→ **To do**:
Output only the lines from the start of the entries through the line holding "b.done('frame',parent=root)". Each line must match the original exactly.

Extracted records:
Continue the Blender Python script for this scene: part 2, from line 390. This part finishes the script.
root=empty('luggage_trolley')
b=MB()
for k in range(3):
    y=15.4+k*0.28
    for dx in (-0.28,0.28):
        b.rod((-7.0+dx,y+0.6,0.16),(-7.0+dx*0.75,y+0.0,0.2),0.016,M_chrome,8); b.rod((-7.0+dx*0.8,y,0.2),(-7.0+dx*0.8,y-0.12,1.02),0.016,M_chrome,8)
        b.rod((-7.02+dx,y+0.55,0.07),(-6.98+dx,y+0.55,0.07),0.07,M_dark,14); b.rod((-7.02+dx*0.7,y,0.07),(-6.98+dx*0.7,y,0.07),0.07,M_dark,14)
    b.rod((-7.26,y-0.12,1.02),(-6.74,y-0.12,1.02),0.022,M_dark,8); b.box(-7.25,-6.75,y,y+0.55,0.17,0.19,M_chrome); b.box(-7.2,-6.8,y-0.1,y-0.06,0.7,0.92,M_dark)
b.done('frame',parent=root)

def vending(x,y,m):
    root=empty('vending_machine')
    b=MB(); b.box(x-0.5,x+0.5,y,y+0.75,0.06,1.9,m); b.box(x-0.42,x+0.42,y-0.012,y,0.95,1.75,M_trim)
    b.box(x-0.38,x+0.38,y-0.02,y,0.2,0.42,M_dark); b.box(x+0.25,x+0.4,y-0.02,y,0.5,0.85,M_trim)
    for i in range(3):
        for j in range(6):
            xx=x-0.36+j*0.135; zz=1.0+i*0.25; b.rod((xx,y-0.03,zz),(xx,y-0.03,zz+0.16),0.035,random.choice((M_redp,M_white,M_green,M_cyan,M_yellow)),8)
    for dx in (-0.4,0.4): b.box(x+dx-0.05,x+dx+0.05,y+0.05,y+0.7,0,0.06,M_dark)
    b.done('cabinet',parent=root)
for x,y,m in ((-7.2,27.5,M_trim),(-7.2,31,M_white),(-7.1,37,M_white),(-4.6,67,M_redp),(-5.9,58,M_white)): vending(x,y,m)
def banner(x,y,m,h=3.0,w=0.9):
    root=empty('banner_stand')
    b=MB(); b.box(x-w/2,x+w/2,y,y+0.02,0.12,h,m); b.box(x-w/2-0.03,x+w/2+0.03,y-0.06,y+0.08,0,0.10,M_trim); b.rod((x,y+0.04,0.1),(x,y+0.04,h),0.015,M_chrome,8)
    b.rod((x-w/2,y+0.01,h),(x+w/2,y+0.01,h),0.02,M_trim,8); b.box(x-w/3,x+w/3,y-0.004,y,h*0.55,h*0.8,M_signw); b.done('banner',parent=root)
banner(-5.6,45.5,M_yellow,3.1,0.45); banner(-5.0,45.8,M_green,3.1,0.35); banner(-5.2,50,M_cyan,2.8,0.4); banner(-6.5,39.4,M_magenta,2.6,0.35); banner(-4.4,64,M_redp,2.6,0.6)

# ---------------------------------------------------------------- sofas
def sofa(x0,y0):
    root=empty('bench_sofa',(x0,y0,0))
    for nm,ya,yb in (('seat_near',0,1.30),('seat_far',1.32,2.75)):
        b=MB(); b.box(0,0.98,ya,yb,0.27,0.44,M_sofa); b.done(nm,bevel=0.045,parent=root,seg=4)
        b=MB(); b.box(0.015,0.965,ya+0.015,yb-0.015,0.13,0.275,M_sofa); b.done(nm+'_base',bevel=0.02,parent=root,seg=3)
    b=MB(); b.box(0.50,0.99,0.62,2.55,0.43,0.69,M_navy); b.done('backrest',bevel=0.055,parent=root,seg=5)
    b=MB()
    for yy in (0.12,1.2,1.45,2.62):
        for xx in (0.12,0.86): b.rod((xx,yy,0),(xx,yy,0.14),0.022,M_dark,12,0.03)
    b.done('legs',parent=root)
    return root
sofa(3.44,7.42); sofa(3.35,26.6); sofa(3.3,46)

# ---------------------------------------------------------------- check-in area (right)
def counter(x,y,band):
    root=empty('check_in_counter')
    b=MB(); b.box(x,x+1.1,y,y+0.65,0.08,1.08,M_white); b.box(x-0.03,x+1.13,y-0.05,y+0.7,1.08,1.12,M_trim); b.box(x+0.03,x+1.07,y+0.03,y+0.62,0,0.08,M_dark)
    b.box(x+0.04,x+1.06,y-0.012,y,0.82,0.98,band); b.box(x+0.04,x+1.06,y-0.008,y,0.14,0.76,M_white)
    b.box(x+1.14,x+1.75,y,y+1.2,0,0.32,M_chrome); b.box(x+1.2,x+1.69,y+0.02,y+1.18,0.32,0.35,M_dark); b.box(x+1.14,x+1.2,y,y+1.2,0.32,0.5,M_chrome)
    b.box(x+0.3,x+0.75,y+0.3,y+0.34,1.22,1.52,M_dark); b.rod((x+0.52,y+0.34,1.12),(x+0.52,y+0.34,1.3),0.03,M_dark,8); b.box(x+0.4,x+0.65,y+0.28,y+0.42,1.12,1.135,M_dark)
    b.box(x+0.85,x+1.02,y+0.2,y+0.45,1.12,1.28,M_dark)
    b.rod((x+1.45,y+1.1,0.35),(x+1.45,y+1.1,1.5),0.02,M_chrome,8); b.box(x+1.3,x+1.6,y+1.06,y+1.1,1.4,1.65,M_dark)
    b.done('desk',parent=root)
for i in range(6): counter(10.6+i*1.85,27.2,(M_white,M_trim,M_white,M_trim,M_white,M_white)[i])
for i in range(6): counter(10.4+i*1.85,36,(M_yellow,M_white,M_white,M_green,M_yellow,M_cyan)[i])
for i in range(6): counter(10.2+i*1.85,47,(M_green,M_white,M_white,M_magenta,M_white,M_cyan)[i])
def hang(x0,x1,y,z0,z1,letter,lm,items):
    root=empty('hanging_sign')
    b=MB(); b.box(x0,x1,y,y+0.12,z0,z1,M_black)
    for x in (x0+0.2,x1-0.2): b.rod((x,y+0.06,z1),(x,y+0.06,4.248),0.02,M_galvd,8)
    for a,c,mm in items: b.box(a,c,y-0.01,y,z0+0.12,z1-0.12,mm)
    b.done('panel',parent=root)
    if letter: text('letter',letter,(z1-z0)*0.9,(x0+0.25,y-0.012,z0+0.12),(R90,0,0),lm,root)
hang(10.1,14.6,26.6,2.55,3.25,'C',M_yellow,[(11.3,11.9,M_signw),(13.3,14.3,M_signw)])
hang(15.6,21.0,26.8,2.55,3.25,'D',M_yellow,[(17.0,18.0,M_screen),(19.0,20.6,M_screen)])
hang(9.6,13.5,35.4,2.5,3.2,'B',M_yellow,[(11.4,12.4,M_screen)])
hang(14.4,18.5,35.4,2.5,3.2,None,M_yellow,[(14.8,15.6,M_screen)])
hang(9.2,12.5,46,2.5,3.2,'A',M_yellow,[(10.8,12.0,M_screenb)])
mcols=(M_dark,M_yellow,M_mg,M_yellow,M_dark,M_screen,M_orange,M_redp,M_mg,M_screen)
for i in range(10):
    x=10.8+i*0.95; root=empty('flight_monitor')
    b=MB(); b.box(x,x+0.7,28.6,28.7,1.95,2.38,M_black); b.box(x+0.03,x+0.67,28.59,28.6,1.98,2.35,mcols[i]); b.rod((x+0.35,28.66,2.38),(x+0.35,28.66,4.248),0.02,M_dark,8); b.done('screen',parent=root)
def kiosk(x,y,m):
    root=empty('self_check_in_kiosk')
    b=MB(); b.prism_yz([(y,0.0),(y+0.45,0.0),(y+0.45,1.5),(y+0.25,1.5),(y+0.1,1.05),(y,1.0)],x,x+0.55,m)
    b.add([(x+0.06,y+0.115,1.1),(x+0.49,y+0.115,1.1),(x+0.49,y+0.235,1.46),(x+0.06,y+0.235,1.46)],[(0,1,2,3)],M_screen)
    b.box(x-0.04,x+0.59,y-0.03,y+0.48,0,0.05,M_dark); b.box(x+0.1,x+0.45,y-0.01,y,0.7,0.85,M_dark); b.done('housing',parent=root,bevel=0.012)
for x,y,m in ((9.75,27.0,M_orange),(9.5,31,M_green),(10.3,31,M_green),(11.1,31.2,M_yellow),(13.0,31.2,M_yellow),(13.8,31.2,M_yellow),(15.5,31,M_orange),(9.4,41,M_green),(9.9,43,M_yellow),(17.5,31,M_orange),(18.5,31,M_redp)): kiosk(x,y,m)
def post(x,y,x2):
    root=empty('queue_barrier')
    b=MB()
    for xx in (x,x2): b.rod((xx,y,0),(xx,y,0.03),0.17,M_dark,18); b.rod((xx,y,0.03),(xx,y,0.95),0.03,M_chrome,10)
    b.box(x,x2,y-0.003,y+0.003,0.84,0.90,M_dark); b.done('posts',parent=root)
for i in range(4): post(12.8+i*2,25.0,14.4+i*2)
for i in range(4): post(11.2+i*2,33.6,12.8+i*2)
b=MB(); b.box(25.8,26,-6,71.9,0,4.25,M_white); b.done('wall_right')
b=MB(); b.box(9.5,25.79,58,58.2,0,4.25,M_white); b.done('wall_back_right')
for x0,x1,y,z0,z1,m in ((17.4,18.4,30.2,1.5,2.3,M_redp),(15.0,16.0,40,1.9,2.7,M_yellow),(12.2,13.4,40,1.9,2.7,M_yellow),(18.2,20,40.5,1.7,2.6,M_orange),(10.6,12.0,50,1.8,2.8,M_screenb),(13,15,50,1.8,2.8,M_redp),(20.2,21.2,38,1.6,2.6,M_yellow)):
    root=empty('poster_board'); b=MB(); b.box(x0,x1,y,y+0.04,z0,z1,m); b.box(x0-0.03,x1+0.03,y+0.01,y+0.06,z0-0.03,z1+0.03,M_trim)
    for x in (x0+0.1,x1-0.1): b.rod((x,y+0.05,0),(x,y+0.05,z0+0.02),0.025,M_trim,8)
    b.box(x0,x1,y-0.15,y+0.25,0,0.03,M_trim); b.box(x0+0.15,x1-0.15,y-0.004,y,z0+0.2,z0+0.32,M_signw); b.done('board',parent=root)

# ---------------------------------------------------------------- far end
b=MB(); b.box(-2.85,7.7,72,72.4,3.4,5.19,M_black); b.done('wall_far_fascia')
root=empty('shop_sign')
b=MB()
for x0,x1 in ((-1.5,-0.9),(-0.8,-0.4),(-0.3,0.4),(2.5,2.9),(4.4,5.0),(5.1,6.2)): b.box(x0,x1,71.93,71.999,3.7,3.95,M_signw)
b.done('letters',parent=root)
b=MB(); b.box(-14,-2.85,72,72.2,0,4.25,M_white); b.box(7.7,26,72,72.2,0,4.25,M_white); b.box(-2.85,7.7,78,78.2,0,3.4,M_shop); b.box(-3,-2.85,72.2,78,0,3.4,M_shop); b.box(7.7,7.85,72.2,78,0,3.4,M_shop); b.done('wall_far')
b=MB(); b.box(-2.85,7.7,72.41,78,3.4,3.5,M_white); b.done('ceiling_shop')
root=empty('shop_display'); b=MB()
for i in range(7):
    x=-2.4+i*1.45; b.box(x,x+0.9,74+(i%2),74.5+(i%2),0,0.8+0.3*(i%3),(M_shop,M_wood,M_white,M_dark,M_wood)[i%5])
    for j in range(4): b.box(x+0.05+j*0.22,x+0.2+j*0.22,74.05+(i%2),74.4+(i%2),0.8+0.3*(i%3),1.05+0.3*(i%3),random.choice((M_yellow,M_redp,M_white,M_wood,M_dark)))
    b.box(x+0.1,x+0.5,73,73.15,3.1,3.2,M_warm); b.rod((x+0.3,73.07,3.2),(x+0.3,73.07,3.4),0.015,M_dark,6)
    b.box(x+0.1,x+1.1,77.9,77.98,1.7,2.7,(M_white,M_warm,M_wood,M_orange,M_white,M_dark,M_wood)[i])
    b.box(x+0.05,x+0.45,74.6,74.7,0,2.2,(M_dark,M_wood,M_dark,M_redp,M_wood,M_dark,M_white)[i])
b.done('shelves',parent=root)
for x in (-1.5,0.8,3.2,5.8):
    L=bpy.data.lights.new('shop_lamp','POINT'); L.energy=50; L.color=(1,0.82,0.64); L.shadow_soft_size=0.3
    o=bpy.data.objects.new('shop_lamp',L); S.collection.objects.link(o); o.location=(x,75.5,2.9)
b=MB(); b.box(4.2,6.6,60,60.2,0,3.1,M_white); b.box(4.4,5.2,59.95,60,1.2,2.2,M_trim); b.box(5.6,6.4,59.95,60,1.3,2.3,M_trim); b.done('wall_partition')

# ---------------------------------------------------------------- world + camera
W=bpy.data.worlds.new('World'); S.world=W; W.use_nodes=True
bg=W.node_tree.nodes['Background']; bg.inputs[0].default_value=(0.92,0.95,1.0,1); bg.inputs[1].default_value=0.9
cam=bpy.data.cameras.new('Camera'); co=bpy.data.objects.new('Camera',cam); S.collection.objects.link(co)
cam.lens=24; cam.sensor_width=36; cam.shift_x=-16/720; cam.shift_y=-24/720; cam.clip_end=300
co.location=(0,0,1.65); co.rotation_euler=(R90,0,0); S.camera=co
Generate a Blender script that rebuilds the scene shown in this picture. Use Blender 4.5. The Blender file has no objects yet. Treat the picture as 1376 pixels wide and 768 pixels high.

→ **Answer to the exercise**:
Continue the Blender Python script for this scene: part 2, from line 390. This part finishes the script.
root=empty('luggage_trolley')
b=MB()
for k in range(3):
    y=15.4+k*0.28
    for dx in (-0.28,0.28):
        b.rod((-7.0+dx,y+0.6,0.16),(-7.0+dx*0.75,y+0.0,0.2),0.016,M_chrome,8); b.rod((-7.0+dx*0.8,y,0.2),(-7.0+dx*0.8,y-0.12,1.02),0.016,M_chrome,8)
        b.rod((-7.02+dx,y+0.55,0.07),(-6.98+dx,y+0.55,0.07),0.07,M_dark,14); b.rod((-7.02+dx*0.7,y,0.07),(-6.98+dx*0.7,y,0.07),0.07,M_dark,14)
    b.rod((-7.26,y-0.12,1.02),(-6.74,y-0.12,1.02),0.022,M_dark,8); b.box(-7.25,-6.75,y,y+0.55,0.17,0.19,M_chrome); b.box(-7.2,-6.8,y-0.1,y-0.06,0.7,0.92,M_dark)
b.done('frame',parent=root)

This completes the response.